Este análisis trascendente de los principios positivos de la poesía, comprometió a Mallarmé en un trabajo de precisión interminable. Le parecía que la sintaxis habitual solamente aprovechaba una pequeña parte de las combinaciones compatibles con sus reglas: aquellas cuya simplicidad permite al lector desplazar la mirada sobre la línea y saber ya a lo que se refiere, sin experimentar el lenguaje mismo, de modo semejante a como se percibe el timbre de una voz que nos va contando cosas. Mallarmé investigó de nuevo todas aquellas combinaciones con una audacia y un ingenio que provocaron exclamaciones de horror en unos y de admiración en otros.

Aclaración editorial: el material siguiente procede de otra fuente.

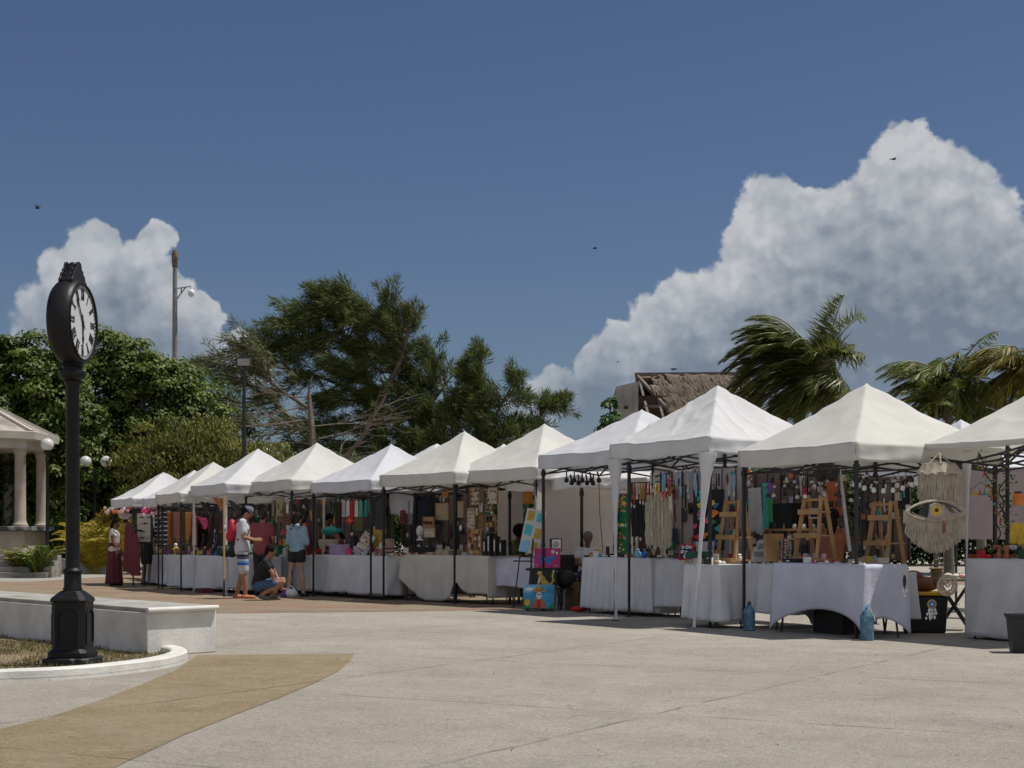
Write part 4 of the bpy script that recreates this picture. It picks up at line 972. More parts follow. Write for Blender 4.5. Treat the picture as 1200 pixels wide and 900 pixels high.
for k in range(6):
    b = MB(); x0 = -.04 + .02 * k; q_ = R.uniform(.2, .9)
    for j in range(R.randint(2, 6)): b.ball((x0 + .035 * j * (k - 2.5) * .25 * q_ + R.uniform(-.01, .01), R.uniform(-.03, .03), -.08 - .036 * j * (.6 + q_)), R.uniform(.012, .02), 1, .8, 1.3, 7, 5)
    b.build('shell_tassel', C('white'), t)
t = thing('shell_tassel_charm', 'dark charm on strings with white shell drops before the black storage bin', 'charm', at(1060, 674, YM - .3)); t.scale = (.6,) * 3
b = MB(); b.tube([(0, 0, .25), (0, 0, 0)], .003, 4); b.tube([(-.03, 0, .25), (-.03, 0, 0)], .003, 4); b.build('cord', C('cream'), t)
b = MB(); b.lathe([(.001, -.28), (.03, -.18), (.035, -.08), (.02, 0)], 10); b.build('body', C('darkbrown'), t)
for k in range(4): b = MB(); b.ball((-.03 + .022 * k, 0, -.3 - .05 * (k % 3)), .018, 1, .8, 1.8, 8, 6); b.build('shell_drop', C('white'), t)
# stall 0 interior
z0 = H[0] + .006; s = ST[0]
b = MB(); b.sheet(lambda u, v: ((u - .5) * 2.4, .03 * math.sin(u * 12), 1.05 - v * 1.05), 24, 6); sing('backdrop_sheet', b, mat('pink_sheet', (.42, .34, .33), .9, .08, 3), 'pale pinkish sheet hung behind the bunting', 'sheet', at(1168, 632, 23.2), rad(-50), smooth=70)
t = thing('bunting', 'cord of small pink and tan felt charms across the pinkish sheet', 'bunting', at(1132, 569, 20.5)); t.scale = (.75,) * 3
b = MB(); b.tube([(k * .07, 0, -.06 * math.sin(k * 1.2)) for k in range(9)], .006, 5); b.build('cord', C('darkbrown'), t)
for k in range(7): b = MB(); b.plate([(k * .08, -.05), (k * .08 + .05, -.17), (k * .08 - .04, -.17)], 0, .01); b.build('felt_charm', C(['pink', 'tan', 'gold', 'rust', 'teal', 'tan', 'pink'][k]), t)
t = thing('plant_pole', 'dark pole twined with leafy vine and beads at the corner stall', 'pole', G(1181, 738)); t.location = Vector((5.9, 18.8, 0))
b = MB(); b.tube([(0, 0, 0), (0, 0, 2.3)], .025, 8); b.build('pole', FB, t)
b = MB(); b.tube([(.04 * math.cos(k * .9) - .006 * k, .04 * math.sin(k * .9), 2.25 - k * .05) for k in range(26)], .009, 5); b.tube([(-.35 + .02 * k + .02 * math.sin(k), 0, 2.2 - k * .05) for k in range(22)], .007, 5); b.build('vine_stem', C('darkbrown'), t)
n = 260; pts = np.array([[-.35 + .02 * k + R.gauss(0, .035), R.gauss(0, .04), 2.2 - k * .05] for k in [R.uniform(0, 20) for _ in range(n // 2)]] + [[.04 * math.cos(k * .9) + R.gauss(0, .04), R.gauss(0, .04), 2.25 - k * .05] for k in [R.uniform(0, 26) for _ in range(n // 2)]])
rhombi('foliage', pts, unit(len(pts)), unit(len(pts)), .05, .03, leafmat('vine', (.03, .06, .015), (.2, .25, .06)), t).data.materials[0]
for k in range(14): b = MB(); b.ball((-.3 + .024 * k, 0, 2.0 - k * .07), .016, n=7, m=5); b.build('bead', C(['orange', 'red', 'turquoise', 'rust'][k % 4]), t)
jar(at(1193, 592, 18.6), 'orange lantern jar hung beside the vine-twined pole', 'orange', 'black', .16, .06, name='lantern')
cloth_hang(at(1196, 613, 18.3), 'mustard yellow cloth over the corner table', .3, .25, 'yellow', s.rz, name='hanging_cloth', cat='cloth')
for k in range(5):
    px = 1140 + k * 14; nl = 60; p0 = s.P(s.X(px, .45), .45, z0)
    t = thing('potted_plant', 'small dark succulent in a low pot on the corner table, ' + ['nearest the tablecloth end', 'second along', 'third along', 'fourth along', 'beside the vine pole'][k], 'potted plant', p0, 0, 'potted plants on the corner table')
    b = MB(); b.lathe([(.035, 0), (.05, .05), (.045, .05)], 12); b.build('pot', C('rust'), t)
    c_ = np.tile([0, 0, .05], (nl, 1)).astype(float); d_ = unit(nl); d_[:, 2] = abs(d_[:, 2]) * .8 + .1; rhombi('foliage', c_, d_, unit(nl), NR.uniform(.06, .12, nl), .03, leafmat('succulent', (.02, .035, .02), (.07, .12, .04)), t)

# ================= stall 2
s = ST[2]; z2 = H[2] + .006
bx2 = on(s, 838, .5, 0)
# embroidered colourful hanging
t = thing('embroidered_textile', 'black textile with big bright embroidered birds and flowers', 'textile', s.at(830, 645, 1.1), s.rz)
b = MB(); b.sheet(lambda u, v: ((u - .5) * .66, .015 * math.sin(u * 14), .86 * v), 12, 8); b.build('ground_cloth', mat('textile_black', (.02, .018, .02), .9, .3), t, smooth=60)
for k in range(26):
    b = MB(); x = R.uniform(-.28, .28); z = R.uniform(.08, .82); r_ = R.uniform(.03, .075); c = R.choice(['green', 'turquoise', 'pink', 'orange', 'red', 'blue', 'yellow', 'grey', 'teal', 'magenta'])
    a0 = R.uniform(0, 6); b.plate([(x + r_ * (1 + .5 * math.sin(3 * a + a0)) * math.cos(a), z + r_ * .7 * (1 + .3 * math.sin(2 * a)) * math.sin(a)) for a in [2 * PI * j / 14 for j in range(14)]], -.03 - k * .0008, -.016 - k * .0008); b.build('embroidery', C(c), t)
boxy(s.at(819, 655, .35), 'dark green hat box on the cloth beside the long necklaces', .3, .22, .1, 'darkgreen', s.rz, 'hat_box', 'box')
t = board(s.at(803, 655, .6), 'red and blue tin picture leaning on the necklaces table', .2, .2, 'navy', s.rz + .2, 'red', ['white', 'blue', 'pink', 'skyblue'], 3, 3, tilt=-.3, name='tin_picture', cat='picture', iname='motif', isz=.025, ishape='ring')
t = board(s.at(826, 655, .7), 'cream cloth bag with a feather print behind the green box', .36, .24, mat('bag_white', (.42, .4, .38), .9), s.rz, None, ['brown', 'darkbrown'], 2, 1, name='cloth_bag', cat='bag', iname='print', isz=.03)
# rack of long cream necklaces, with dark ones beside: on a frame of stall 3
def rack(st, px0, px1, py, b, label, post=True):
    p0 = st.at(px0, py, b); p1 = st.at(px1, py, b); t = thing('necklace_rack', label, 'rack', (p0.x, p0.y, p0.z), st.rz); L = st.w(px0, px1, b); zt = p0.z
    bb = MB(); bb.tube([(0, 0, 0), (L, 0, 0)], .01, 6); bb.build('top_bar', FB, t)
    if post:
        for x in (0, L): bb = MB(); bb.tube([(x, 0, 0), (x, 0, -zt + .72)], .009, 6); bb.build('post', FB, t)
    return L
s = ST[3]
rack(s, 738, 790, 566, .45, 'black wire rack carrying the necklaces beside the green panel')
cream_n = mat('shell_cream', (.5, .44, .33), .6, .25, 30, col2=(.66, .6, .48))
for k in range(22):
    px = 757 + 30 * (k + R.random() * .4) / 22; strand(s.at(px, 578 + 8 * R.random(), .42 - .02 * (k % 3)), 'long cream shell necklace in the dense hanging row', .80, cream_n, .04, 2, None, 'long cream shell necklaces', s.rz, .0075)
for k in range(9):
    px = 741 + 14 * (k + R.random() * .4) / 9; strand(s.at(px, 585, .42), 'long black bead necklace between the green panel and cream ones', .58, C('black'), .045, 2, C('cream') if k % 3 == 0 else None, 'long black bead necklaces', s.rz, .009)
for k in range(14):
    px = 740 + 48 * k / 14; c = ['maroon', 'rust', 'cream', 'gold', 'tan', 'red'][k % 6]; strand(s.at(px, 566, .4), 'short ' + {'rust': 'rust red'}.get(c, c) + ' bead strand high on the necklace rack', R.uniform(.2, .36), C(c), .04, 2, C('cream'), 'short bead strands on the necklace rack', s.rz, .007)
def butterfly(loc, label, c1, rz, sc_=1.0):
    t = thing('butterfly_ornament', label, 'butterfly ornament', loc, rz)
    for sg in (-1, 1):
        b = MB(); b.plate([(0, 0), (sg * .07 * sc_, .06 * sc_), (sg * .11 * sc_, .03 * sc_), (sg * .08 * sc_, -.01 * sc_), (sg * .07 * sc_, -.05 * sc_), (sg * .02 * sc_, -.04 * sc_)], -.004, .004); b.build('wing', C(c1), t)
    b = MB(); b.ball((0, 0, 0), .012 * sc_, 1, 1, 3, 8, 6); b.build('body', C('black'), t)
butterfly(s.at(770, 572, .3), 'yellow butterfly ornament on the necklace rack', 'yellow', s.rz); butterfly(s.at(781, 563, .3), 'pink butterfly ornament at the end of the necklace rack', 'pink', s.rz, .7)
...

Demostró con sorprendente felicidad, que la poesía debía suministrar valores equivalentes a los significados, a las sonoridades, a la propia fisonomía de las palabras, las cuales, contrapuestas o articuladas con habilidad, podían producir versos de una plenitud, un resplandor y resonancia nunca oídos. Las rimas, las aliteraciones, por una parte; las figuras, los tropas, las metáforas por otra, ya no serían detalles y ornamentos del discurso que se podrían omitir sin consecuencias. Estas eran ahora propiedades sustanciales de la obra. El fondo ya no es considerado como causa de la forma, sino como uno de sus efectos. Cada verso llega a ser una entidad que posee razones físicas para existir. Es un descubrimiento, una especie de "verdad" intrínseca arrancada al azar. En cuanto al mundo, a la totalidad de lo real, tiene como única razón válida permitir que el poeta juegue contra sí mismo una partida sublime, perdida de antemano.